Ricci Solitons, Conical Singularities, and Nonuniqueness

In dimension $$n=3$$ , there is a complete theory of weak solutions of Ricci flow—the singular Ricci flows introduced by Kleiner and Lott (Acta Math 219(1):65–134, 2017, in: Chen, Lu, Lu, Zhang (eds) Geometric analysis. Progress in mathematics, vol 333. Birkhäuser, Cham, 2018)—which Bamler and Kleiner (Uniqueness and stability of Ricci flow through singularities, arXiv:1709.04122v1 , 2017) proved are unique across singularities.
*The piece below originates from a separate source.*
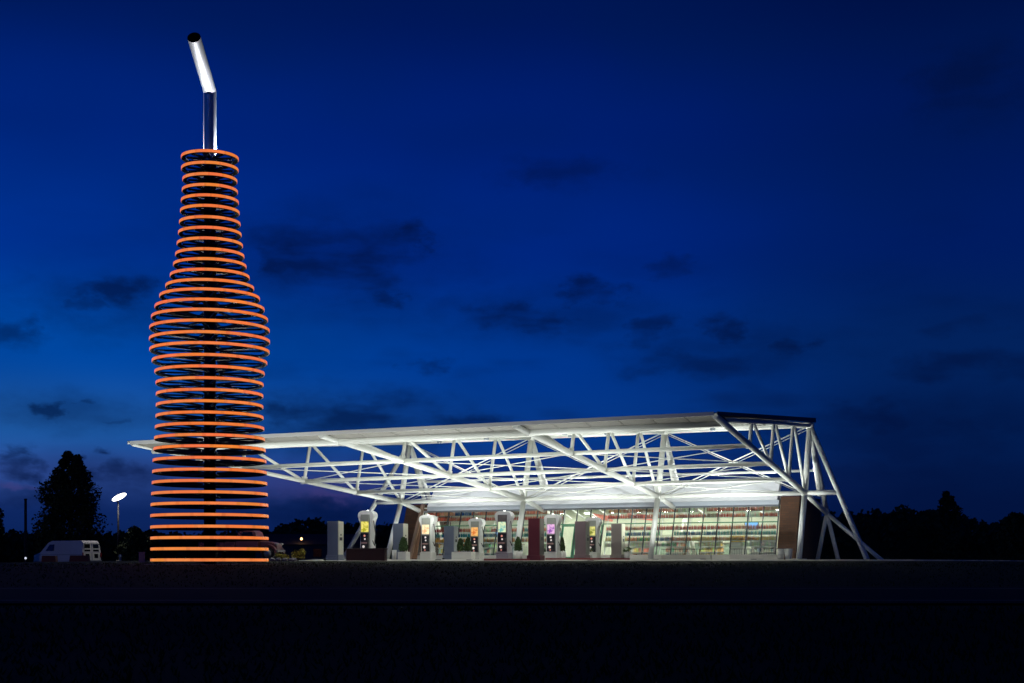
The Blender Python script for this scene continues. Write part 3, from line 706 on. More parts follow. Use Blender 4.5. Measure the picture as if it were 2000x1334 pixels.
# blue accent lamps at the foot of the silver cabinets
for (px, Y) in ((650, 72.6), (879, 82.6)):
    X = gx(px, Y); t = empty('ground_spotlight', (X - .35, Y - .3, gh(X, Y) + .02), BR, 'small blue-white ground spotlight at the foot of the %s' % ('leftmost cabinet' if px < 700 else 'pale blue-grey cabinet'), 'spotlight')
    MB().lathe([(0, 0), (.07, 0), (.08, .1), (.06, .1), (.055, .085), (0, .085)], 14).build('housing', BLACK, t)
    MB().lathe([(0, .088), (.05, .088)], 14).build('lens', mat('blue_lens', (.2, .3, .6), .3, emit=(.35, .5, 1), estr=6), t)
    spot('lamp', (0, 0, .13), (.55, .75, .9), 1.6, 80, .8, (.25, .45, 1.0), .03, t)

# ------------------------------------------------------------------ planters and topiary
def leaves(mb, n, fn, size):
    for _ in range(n):
        p, nn = fn(); a = Vector((random.gauss(0, 1), random.gauss(0, 1), random.gauss(0, 1))).normalized()
        b = a.cross(Vector((random.gauss(0, 1), random.gauss(0, 1), random.gauss(0, 1)))).normalized()
        s = size * random.uniform(.6, 1.4); p = Vector(p)
        mb.add([p - a * s, p + b * s * .6, p + a * s, p - b * s * .6], [(0, 1, 2, 3)])
    return mb
def topiary(px, Y, zb, h, w, label):
    X = gx(px, Y); t = empty('topiary', (X, Y, zb), 0, label, 'topiary', 'clipped evergreens in planters')
    def fn():
        v = random.random() ** .9; rr = w / 2 * math.sin(math.pi * min(1, .12 + .88 * (1 - v) ** .8) * .62 + .2) * (1 - v * .85) ** .45 if v < 1 else 0
        rr *= random.uniform(.75, 1.08); th = random.uniform(0, 2 * math.pi); return (rr * math.cos(th), rr * math.sin(th), .05 + v * h), None
    MB().tube((0, 0, -.1), (0, 0, h * .7), .03, .015, 8).build('stem', BARK, t)
    c = MB().lathe([(0, .04), (w * .38, .1), (w * .42, h * .3), (w * .3, h * .6), (w * .1, h * .92), (0, h * .96)], 12)
    leaves(c, 700, fn, .045); c.build('foliage', LEAFT, t)
def pot(px, Y, w, h, label, square=False, plants=False):
    X = gx(px, Y); z = gh(X, Y) + .03; t = empty('planter', (X, Y, z), BR, label, 'planter', 'white planters on the forecourt')
    if square:
        MB().bbox(-w / 2, w / 2, -.22, .22, 0, h, .02).build('tub', POT, t); MB().box(-w / 2 + .04, w / 2 - .04, -.18, .18, h - .01, h + .012).build('soil', BARK, t)
    else:
        MB().lathe([(0, 0), (w * .40, 0), (w * .5, h), (w * .44, h), (w * .42, h - .06), (0, h - .06)], 20).build('tub', POT, t)
        MB().lathe([(0, h - .05), (w * .41, h - .05)], 16).build('soil', BARK, t)
    if plants:
        c = MB(); leaves(c, 160, lambda: ((random.uniform(-w * .5, w * .5), random.uniform(-.2, .2), h + random.random() ** 2 * .22), None), .05); c.build('low_plants', LEAFT, t)
    return z + h
zt = pot(789, 77.6, .5, .40, 'square white planter at the foot of the second grey cabinet', True); topiary(788, 77.6, zt, .72, .55, 'rounded topiary in front of the second grey cabinet')
zt = pot(905, 81.6, 1.25, .42, 'long white planter box under the paired topiaries', True)
topiary(899, 81.6, zt, .68, .40, 'left topiary of the pair beside the orange-screen pump'); topiary(914, 81.6, zt, .76, .46, 'right topiary of the pair beside the orange-screen pump')
zt = pot(1012, 79.0, .52, .42, 'round white pot below the pointed topiary'); topiary(1012, 79.0, zt, .72, .44, 'egg-shaped topiary left of the dark red cabinet')
pot(1064, 79.6, .46, .40, 'grey white pot with dark low plants beside the dark red cabinet', False, True)
zt = pot(1099, 80.5, .34, .42, 'narrow white pot right of the violet-screen pump'); topiary(1098, 80.5, zt, .7, .34, 'slim dark topiary right of the violet-screen pump')
pot(1150, 80.8, .44, .44, 'white pot in front of the lime-screen pump', False, True)
pot(1225, 81.2, .36, .44, 'small white pot with low plants right of the grey brown cabinet', False, True)
pot(1525, 80.6, .42, .58, 'left of the two tall white planters at the right brick end')
pot(1540, 80.2, .44, .58, 'right of the two tall white planters at the right brick end')
pot(770, 78.0, .26, .5, 'slim white tub against the second grey cabinet')
# dark maroon low wall hiding the foot of the leftmost hooded pump
X = gx(714, 71.5)
t = empty('low_barrier', (X, 71.5, gh(X, 71.5)), BR, 'dark maroon low wall in front of the leftmost hooded pump', 'barrier')
MB().bbox(-1.05, 1.15, -.12, .12, -.05, .56, .03).build('wall_body', mat('maroon_block', (.035, .008, .01), .8, noise=.2, nscale=3), t)
MB().bbox(-1.08, 1.18, -.15, .15, .56, .62, .02).build('coping', mat('maroon_block2', (.03, .012, .012), .8), t)
# red island kerbs
REDK = mat('red_kerb', (.20, .03, .03), .7, noise=.15, nscale=3)
for (a, b, Y, lab) in ((945, 1035, 72.2, 'low red kerb under the tall dark pump'), (1065, 1230, 77.0, 'low red kerb in front of the shop doors')):
    x0, x1 = gx(a, Y), gx(b, Y)
    o = MB().bbox(-(x1 - x0) / 2, (x1 - x0) / 2, -.08, .08, -.06, .09, .02).build('island_kerb', REDK, None, ((x0 + x1) / 2, Y, gh((x0 + x1) / 2, Y) + .03)); tag(o, lab, 'kerb', 'red kerbs of the pump islands')

# ------------------------------------------------------------------ giant bottle
BY = 56.4; BX = gx(410, BY); BZ = gh(BX, BY)
bt = empty('bottle_sculpture', (BX, BY, BZ), 0, 'giant soda bottle of stacked glowing orange rings with a bent metal straw', 'sculpture')
YC = [294, 316.7, 339, 360, 380.5, 401, 423, 443.6, 464.6, 485.6, 505, 525.6, 545.6, 564, 584, 603.7, 625, 647.5, 669, 692, 714.6, 737.5, 760.2, 782.5, 804.5, 826.6, 848.6, 870.6, 893.2, 916, 938.2, 960.3, 982.3, 1004.5, 1027.5, 1049.6, 1071.5, 1093.5]
RP = [56.4, 56, 53.6, 54.6, 56.4, 58, 60, 62, 64.6, 67.6, 71.8, 78.1, 87, 98.7, 108, 114.8, 118.2, 118.8, 118, 113.5, 108.3, 106, 105.4, 105.4, 106, 107.3, 108.8, 110.3, 111.7, 112.6, 113.4, 114.5, 115.6, 116.2, 116.3, 116.2, 116.2, 116.2]
LED = led_mat('orange_led')
spoke_me = MB().box(.2, 1.0, -.065, .065, -.035, .02).mesh('spoke', DARKST)
NS = 96
for k, (yc, rp) in enumerate(zip(YC, RP)):
    r = rp / FPX * BY * .968
    zc = EYE + (HZ - yc) / FPX * (BY - r) - BZ
    hb = .053
    ring = MB(); band = MB()
    prof = [(r, -hb - .012), (r, hb + .012), (r - .05, hb + .012), (r - .15, hb * .3), (r - .15, -hb * .7), (r - .05, -hb - .025)]
    n = NS; P_ = len(prof); v = []
    for i in range(n):
        t = 2 * math.pi * i / n
        for (pr, pz) in prof: v.append((pr * math.cos(t), pr * math.sin(t), pz))
    ring.add(v, [(i * P_ + j, ((i + 1) % n) * P_ + j, ((i + 1) % n) * P_ + (j + 1) % P_, i * P_ + (j + 1) % P_) for i in range(n) for j in range(P_)], smooth=False)
    ro = ring.build('ring', DARKST, bt, (0, 0, zc))
    seg = 12; warm = .5 + .5 * (k / 37.0); cols = []
    for q in range(seg + 1):
        g = .200 + .03 * smooth(.72, 1, k / 37.0) + random.uniform(-.03, .03); cols.append((.86 * random.uniform(.95, 1.04), g, 0.046 + random.uniform(-.012, .018)))
    o0 = random.randint(0, 7)
    v = []
    ro_, hh = r + .014, hb
    for i in range(n):
        t = 2 * math.pi * i / n
        for (pr, pz) in ((r - .004, -hh), (ro_ - .005, -hh), (ro_, -hh + .012), (ro_, hh - .012), (ro_ - .005, hh), (r - .004, hh)): v.append((pr * math.cos(t), pr * math.sin(t), pz))
    for i in range(n):
        c = cols[((i + o0) * seg // n) % seg]
        if (i + o0) % 8 == 0: c = tuple(x * .86 for x in c)
        for j in range(5):
            band.f.append((i * 6 + j, ((i + 1) % n) * 6 + j, ((i + 1) % n) * 6 + j + 1, i * 6 + j + 1)); band.sm.append(False); band.col.append(c)
    band.v = v
    band.build('light_band', LED, ro)
    for q in range(9): put('spoke', spoke_me, ro, (0, 0, -.02), R(40 * q + (9 if k % 2 else -6)), (r - .2, 1, 1))
topz = EYE + (HZ - 294) / FPX * BY - BZ
MB().tube((0, 0, -.1), (0, 0, topz - .2), .225, .225, 24).build('central_mast', DARKST, bt)
MB().lathe([(0, 0), (2.5, 0), (2.5, .06), (0, .06)], 48, (0, 0, -.06)).build('plinth', CONC, bt)
# straw
zb_ = EYE + (HZ - 178) / FPX * BY - BZ
ax = Vector((-.03, -.90, .43)).normalized(); SL = 2.72; SR = .245
st = MB(); n = 28
mit = (Vector((0, 0, 1)) + ax).normalized()
v = []
def ringpts(c, nrm_axis, r):      # circle round 'nrm_axis' direction sheared on to the mitre plane
    out = []
    for i in range(n):
        t = 2 * math.pi * i / n; o = Vector((math.cos(t), math.sin(t), 0)) * r
        out.append(o)
    return out
lo = [Vector((o.x, o.y, topz - .6)) for o in ringpts(0, 0, SR)]
mi = []
for o in ringpts(0, 0, SR):
    z = -(o.x * mit.x + o.y * mit.y) / mit.z
    mi.append(Vector((o.x, o.y, zb_ + z)))
hi = [p + ax * (SL - (p - Vector((0, 0, zb_))).dot(ax)) for p in mi]
MB().add(lo + mi, [(i, (i + 1) % n, n + (i + 1) % n, n + i) for i in range(n)], smooth=True).build('straw', mat('straw_steel', (.55, .56, .60), .33, .95), bt)
DIMSTRAW = mat('dimmed_straw_tip', (.15, .152, .162), .42, .2, noise=.05, nscale=3)  # same tube as the straw, colour darkened against the lamps' glare
tipo = MB().add(mi + hi, [(i, (i + 1) % n, n + (i + 1) % n, n + i) for i in range(n)], smooth=True).build('straw_tip', DIMSTRAW, bt)
c_hi = Vector((0, 0, zb_)) + ax * SL
rim = [c_hi + (p - c_hi) * .93 for p in hi]; deep = [p - ax * .5 for p in rim]
inn = MB().add(hi + rim + deep + [c_hi - ax * .5], [(i, (i + 1) % n, n + (i + 1) % n, n + i) for i in range(n)] + [(n + i, n + (i + 1) % n, 2 * n + (i + 1) % n, 2 * n + i) for i in range(n)] + [(2 * n + i, 2 * n + (i + 1) % n, 3 * n) for i in range(n)])
inn.build('straw_opening', BLACK, tipo)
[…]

In this paper, we show that uniqueness should not be expected to hold for Ricci flow weak solutions in dimensions $$n\ge 5$$ . Specifically, for any integers $$p_1,p_2\ge 2$$ with $$p_1+p_2\le 8$$ , and any $$K\in {\mathbb N}$$ , we construct a complete shrinking soliton metric $$g_K$$ on $$\mathcal S^{p_1}\times {\mathbb R}^{p_2+1}$$ whose forward evolution $$g_K(t)$$ by Ricci flow starting at $$t=-1$$ forms a singularity at time $$t=0$$ . As $$t\nearrow 0$$ , the metric $$g_K(t)$$ converges to a conical metric on $$\mathcal S^{p_1}\times \mathcal S^{p_2}\times (0,\infty )$$ . Moreover there exist at least K distinct, non-isometric, forward continuations by Ricci flow expanding solitons on $$\mathcal S^{p_1}\times {\mathbb R}^{p_2+1}$$ , and also at least K non-isometric, forward continuations expanding solitons on $${\mathbb R}^{p_1+1}\times \mathcal S^{p_2}$$ . In short, there exist smooth complete initial metrics for Ricci flow whose forward evolutions after a first singularity forms are not unique, and whose topology may change at the singularity for some solutions but not for others.